Kultura Viramar

O Picaré do Tempo

Crônica de Vicente Cascione.

 

O Picaré do Tempo

Quando me dei conta eu já estava emaranhado nas redes sociais, como se fosse um animal marinho, uma garrafa pet, um detrito capturado por picarés e puçás, e levado num arrastão.

Eu ia começar a falar de um assunto sem nexo algum com pescaria, e, de repente, revivo as noites de entradas no mar ao lado da ilha Urubuqueçaba, água pelo peito, puxando picarés grávidos de modestos camarões, alguns siris, e peixes inexpressivos a faiscar sob à luz da lua, debatendo-se na areia da beira-mar, inconformados com a morte.

Vou ao dicionário, depois de tantos anos, para ver se havia ali a palavra picaré, e descubro, com vaga emoção, que a palavra, embora tenha obscura origem etimológica, designa a rede de pesca usada no litoral de Santos, segundo atesta o velho Houaiss em seu legítimo verbete.

Se alguém, de rede em punho, entrar no mar em qualquer trecho deste litoral estendido nas lonjuras abertas entre o norte e o sul do País, arrastará redes de toda a sorte, mas jamais um tosco, eficiente, e honrado picaré, nascido e criado nestas bandas.

Apesar de tudo, não me atraem as pescarias, e isso tem a ver com minha escassa paciência, com o fato de precisar trapacear com os peixes colocando iscas no anzol, e com minha inaptidão para inventar histórias de pescador.

Certa vez, numa cidadezinha do interior, fisguei dois ou três carás e um lambari, nas águas turvas de uma pequena lagoa. E encerrei a carreira ali, devolvendo os pequenos peixes à água de onde não deveriam ter saído.

Mas veja, amável leitor, quanto palavrório sobre redes, mares e peixes, e, na metade deste texto, ainda não consegui entrar no assunto.

É o seguinte. As redes sociais estimularam, entre outras coisas, o instinto da divergência, da polêmica, e do gosto por opinar só para contrariar, existentes em incontáveis pessoas que antes só dispunham de meios de comunicação cujo alcance, abrangência, e alarde, eram discretos e limitados.

Hoje, alguns faíscam nas redes, e se debatem, e batem, a apanham, e matam, e morrem moral e intelectualmente, em grave incontinência.

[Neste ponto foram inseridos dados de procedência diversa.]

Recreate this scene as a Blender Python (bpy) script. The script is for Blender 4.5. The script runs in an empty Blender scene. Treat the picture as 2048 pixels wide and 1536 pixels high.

O tempo disparou, as coisas mudaram, as gentes se modificaram, as idéias e a falta delas foram expandidas, e fica a impressão de haver uma parte da humanidade encaixada na frase do poeta popular: “Tá todo mundo louco. Oba!”

Quando digo e insisto em dizer que os tempos são outros, aparecem alguns a falar que nada muda debaixo do sol.

Pois bem. Nesta semana, li na primeira página do principal jornal de Manaus, numa edição de 1904, uma matéria de primeira página, ilustrada por imensa foto, tendo a seguinte manchete:

“ÔNIBUS INVADE CASA E MATA VELHINHA DE 42 ANOS”.

Não vou me alongar com argumentos. Imaginem se o jornal fosse atual, publicado nesta pós-modernidade.

Chamar a mulher de “velhinha” seria uma gravíssima aberração, uma designação politicamente incorreta.

Hoje, teríamos: “Alguém da terceira idade, da melhor idade, e, na pior das hipóteses, uma idosa, perdeu a vida na tragédia causada por ônibus” (que continua sendo ônibus).

Mas o choque mais expressivo da notícia é vermos, em 1904, uma mulher de 42 anos, ser uma velhinha.

Os fatos imutáveis e as verdades prontas mudam, e, nesse arrastão vamos sendo levados pelos picarés universais do tempo.

Apesar da divergência dos divergentes.